3.5. Подъезд в муниципальном доме, 2012. При том что в целом в подъезде поддерживается относительный порядок, условия сопоставимы с советскими, включая характерную зеленую краску на стенах
Даже часть города, которая в 1980-е стала называться «историческим центром», по сути, включала в себя множество разных «центров»: Дворцовую площадь, куда стекались туристы; площадь Восстания – центр притяжения для приезжих, а также местных жителей, ездивших с пересадками на общественном транспорте; Невский проспект; административный и партийный штаб в Смольном; муниципальные власти в Мариинском дворце на Исаакиевской площади. Были также районы, по расположению центральные, но выходившие за рамки официального городского мифа, – такие, как Лиговский проспект, ведущий в сторону от площади Восстания, или Коломна, расположенная ближе к низовью Фонтанки. Пусть застройка начала XX века на Петроградке, Песках или у Пяти углов была того же мышиного цвета, что и дома вдоль Мойки, возведенные в XIX веке, размеры окон и дверей, скаты крыш, формы балконов и декоративная отделка сильно отличались; длинные ряды зданий стали разнообразить башенки и эркеры. А повседневное восприятие города его жителями, конечно же, обусловлено его «расползшейся» топографией с обширными и разнообразными участками суши, разделенными водой, но самые сильные впечатления, естественно, связаны с территорией непосредственного проживания. Изначальное чувство окружающего пространства, по сути, сплетено с участками столь микроскопическими, что их нельзя даже нанести на карту: собственным домом и прилегающей к нему территорией.
На подступах к дому
Для ленинградцев, живущих в отдельных квартирах, грань между «домом» и остальным миром куда отчетливей, чем для обитателей коммуналок. В последних посещение «мест общего пользования» было частым и неизбежным: стирать белье, а зачастую и готовить еду возможно было только в общем пространстве. В многоквартирных же домах общее пространство вытеснено на задний план и практически анонимно. По сути, подъезд – одна из ключевых точек советского коллективизма: на дверях и почтовых ящиках обозначены не фамилии, а номера квартир, стены выкрашены в положенный для общественных мест зеленый цвет[457].

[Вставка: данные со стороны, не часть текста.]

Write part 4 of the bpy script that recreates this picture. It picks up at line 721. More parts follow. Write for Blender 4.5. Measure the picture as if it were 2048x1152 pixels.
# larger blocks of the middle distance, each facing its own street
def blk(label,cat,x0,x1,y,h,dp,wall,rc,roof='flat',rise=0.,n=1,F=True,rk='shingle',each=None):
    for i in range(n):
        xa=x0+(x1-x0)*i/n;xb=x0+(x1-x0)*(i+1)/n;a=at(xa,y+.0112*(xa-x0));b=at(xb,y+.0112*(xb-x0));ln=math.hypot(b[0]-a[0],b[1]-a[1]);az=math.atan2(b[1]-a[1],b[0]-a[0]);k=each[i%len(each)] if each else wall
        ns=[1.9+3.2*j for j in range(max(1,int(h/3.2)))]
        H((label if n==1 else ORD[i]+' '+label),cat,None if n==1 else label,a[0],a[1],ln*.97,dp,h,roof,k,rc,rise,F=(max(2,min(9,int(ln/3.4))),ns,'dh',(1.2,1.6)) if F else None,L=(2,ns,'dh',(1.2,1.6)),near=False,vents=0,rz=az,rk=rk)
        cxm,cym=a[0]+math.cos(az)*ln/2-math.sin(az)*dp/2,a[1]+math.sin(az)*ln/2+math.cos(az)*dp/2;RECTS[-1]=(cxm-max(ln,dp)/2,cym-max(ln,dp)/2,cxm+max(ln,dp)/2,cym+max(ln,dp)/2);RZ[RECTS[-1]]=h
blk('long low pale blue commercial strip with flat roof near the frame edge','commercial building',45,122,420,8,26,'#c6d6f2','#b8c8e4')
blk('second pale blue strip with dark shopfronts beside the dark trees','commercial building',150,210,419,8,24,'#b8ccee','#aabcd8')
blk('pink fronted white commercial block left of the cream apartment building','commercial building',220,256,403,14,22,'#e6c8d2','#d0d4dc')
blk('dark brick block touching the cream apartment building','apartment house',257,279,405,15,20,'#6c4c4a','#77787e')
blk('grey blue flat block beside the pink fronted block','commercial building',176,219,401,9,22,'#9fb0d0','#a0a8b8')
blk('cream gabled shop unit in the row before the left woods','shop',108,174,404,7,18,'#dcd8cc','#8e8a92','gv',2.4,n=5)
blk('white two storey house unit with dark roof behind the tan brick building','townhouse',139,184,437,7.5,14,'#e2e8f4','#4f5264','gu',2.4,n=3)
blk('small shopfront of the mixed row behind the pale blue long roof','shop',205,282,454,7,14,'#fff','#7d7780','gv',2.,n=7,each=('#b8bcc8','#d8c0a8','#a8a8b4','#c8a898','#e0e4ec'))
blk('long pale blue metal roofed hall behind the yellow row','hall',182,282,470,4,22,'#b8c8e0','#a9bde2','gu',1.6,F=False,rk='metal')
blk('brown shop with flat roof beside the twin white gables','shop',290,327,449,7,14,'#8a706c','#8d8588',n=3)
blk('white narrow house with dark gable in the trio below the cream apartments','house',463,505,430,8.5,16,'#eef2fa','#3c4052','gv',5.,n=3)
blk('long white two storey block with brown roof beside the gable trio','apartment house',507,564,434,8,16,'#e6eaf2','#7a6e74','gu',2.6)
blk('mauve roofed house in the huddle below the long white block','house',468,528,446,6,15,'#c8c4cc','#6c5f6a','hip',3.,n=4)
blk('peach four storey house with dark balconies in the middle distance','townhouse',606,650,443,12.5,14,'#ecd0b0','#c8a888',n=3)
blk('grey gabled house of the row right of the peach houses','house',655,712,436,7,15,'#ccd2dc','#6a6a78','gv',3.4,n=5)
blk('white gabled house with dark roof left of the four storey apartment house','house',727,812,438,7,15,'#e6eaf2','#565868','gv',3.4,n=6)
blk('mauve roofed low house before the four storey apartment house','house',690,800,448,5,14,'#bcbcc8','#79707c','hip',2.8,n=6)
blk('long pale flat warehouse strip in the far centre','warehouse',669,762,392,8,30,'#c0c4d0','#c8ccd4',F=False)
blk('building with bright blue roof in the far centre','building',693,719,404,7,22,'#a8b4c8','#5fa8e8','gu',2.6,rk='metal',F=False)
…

3.6. Подъезд в здании позднесоветского периода, 2012. Дом явно обихоженный, свидетельство тому – новые пластиковые рамы, замененные батареи и покрашенные в пристойный коричневаторозовый цвет стены. Заметна даже попытка украсить пространство (в углу на стене нарисовано облачко), но обстановка остается обезличенной
Жильцы должны были сами убирать вестибюли, лестничные клетки и лифты согласно графику (как и «места общего пользования» в коммуналках); предполагалось также, что люди не будут захламлять эти помещения своими вещами. «Старшая» или «старший» по подъезду должны были, в числе прочего, отлавливать тех, кто оставлял на лестнице мусор – пищевые отходы, старую мебель или строительный хлам. Соседи также порой брали на себя роль блюстителей чистоты. Тем более важным признаком перехода в новое состояние стала символическая приватизация лестничных площадок в конце 1980-х, когда люди начали покупать новые двери, а порой и отгораживать участки коридоров, чтобы туда не зашли незваные чужаки.
Входы в многоквартирные дома иногда по старинке называли парадными (парадная лестница в царские времена была главным входом в дом, в отличие от «черной лестницы»). Несмотря на обветшалость лестничных площадок в старых домах, не прошедших капитального ремонта, с их грязными лестницами и стенами, растрескавшимися, а то и вовсе исчезнувшими зеркалами, остатки былой красоты все же сохраняли некий оттенок «парадности». Но в отношении новостроек слово «парадная» звучит неуместно, и даже претенциозно[458]. Подъезд, в отличие от парадной в ее изначальном смысле, был местом уныло функциональным.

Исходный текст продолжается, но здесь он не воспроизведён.